[Data segment]
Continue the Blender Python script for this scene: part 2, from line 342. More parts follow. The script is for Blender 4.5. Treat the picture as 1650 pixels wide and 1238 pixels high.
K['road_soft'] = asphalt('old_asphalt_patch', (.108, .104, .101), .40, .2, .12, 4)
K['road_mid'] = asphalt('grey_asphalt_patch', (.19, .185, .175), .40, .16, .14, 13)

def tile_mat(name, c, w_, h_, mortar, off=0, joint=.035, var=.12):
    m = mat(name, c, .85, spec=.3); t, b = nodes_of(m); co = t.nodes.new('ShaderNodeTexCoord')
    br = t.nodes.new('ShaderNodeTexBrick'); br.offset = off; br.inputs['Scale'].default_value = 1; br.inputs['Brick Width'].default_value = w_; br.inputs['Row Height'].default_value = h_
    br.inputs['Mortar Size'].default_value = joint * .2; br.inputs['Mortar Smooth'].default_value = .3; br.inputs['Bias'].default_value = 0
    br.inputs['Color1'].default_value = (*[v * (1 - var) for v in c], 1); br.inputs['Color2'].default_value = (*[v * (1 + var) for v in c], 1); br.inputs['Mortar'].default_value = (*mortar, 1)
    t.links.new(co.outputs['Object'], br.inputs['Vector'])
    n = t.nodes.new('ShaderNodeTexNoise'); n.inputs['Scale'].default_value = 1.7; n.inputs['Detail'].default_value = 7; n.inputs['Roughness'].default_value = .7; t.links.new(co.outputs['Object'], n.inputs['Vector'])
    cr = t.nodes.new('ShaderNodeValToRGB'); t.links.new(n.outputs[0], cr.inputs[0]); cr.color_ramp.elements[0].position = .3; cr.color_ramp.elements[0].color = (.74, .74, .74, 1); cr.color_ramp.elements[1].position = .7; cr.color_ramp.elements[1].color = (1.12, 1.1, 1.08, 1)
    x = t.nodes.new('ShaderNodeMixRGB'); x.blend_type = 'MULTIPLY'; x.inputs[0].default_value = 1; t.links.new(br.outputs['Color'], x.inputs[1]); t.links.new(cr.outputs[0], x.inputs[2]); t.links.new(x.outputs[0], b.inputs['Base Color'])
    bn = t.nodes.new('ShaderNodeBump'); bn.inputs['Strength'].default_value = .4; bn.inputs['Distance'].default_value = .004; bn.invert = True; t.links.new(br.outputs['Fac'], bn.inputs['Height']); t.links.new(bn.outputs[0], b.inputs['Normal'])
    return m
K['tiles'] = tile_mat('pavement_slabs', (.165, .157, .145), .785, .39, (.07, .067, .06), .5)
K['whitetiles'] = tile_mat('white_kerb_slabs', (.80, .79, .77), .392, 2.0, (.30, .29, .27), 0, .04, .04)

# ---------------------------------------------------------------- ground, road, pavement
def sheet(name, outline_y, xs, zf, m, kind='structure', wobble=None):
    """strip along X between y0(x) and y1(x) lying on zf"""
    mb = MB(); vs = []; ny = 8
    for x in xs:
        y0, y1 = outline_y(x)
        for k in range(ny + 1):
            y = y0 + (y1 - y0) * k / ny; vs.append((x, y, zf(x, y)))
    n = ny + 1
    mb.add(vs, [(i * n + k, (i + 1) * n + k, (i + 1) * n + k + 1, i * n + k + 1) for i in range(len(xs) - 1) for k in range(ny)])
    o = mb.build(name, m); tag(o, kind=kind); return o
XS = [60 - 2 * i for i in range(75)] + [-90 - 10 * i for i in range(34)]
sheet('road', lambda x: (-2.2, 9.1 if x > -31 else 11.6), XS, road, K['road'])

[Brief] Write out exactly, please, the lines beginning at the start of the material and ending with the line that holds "(.19, .185, .175), .40, .16, .14, 13)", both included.

[Result for this exercise]
Continue the Blender Python script for this scene: part 2, from line 342. More parts follow. The script is for Blender 4.5. Treat the picture as 1650 pixels wide and 1238 pixels high.
K['road_soft'] = asphalt('old_asphalt_patch', (.108, .104, .101), .40, .2, .12, 4)
K['road_mid'] = asphalt('grey_asphalt_patch', (.19, .185, .175), .40, .16, .14, 13)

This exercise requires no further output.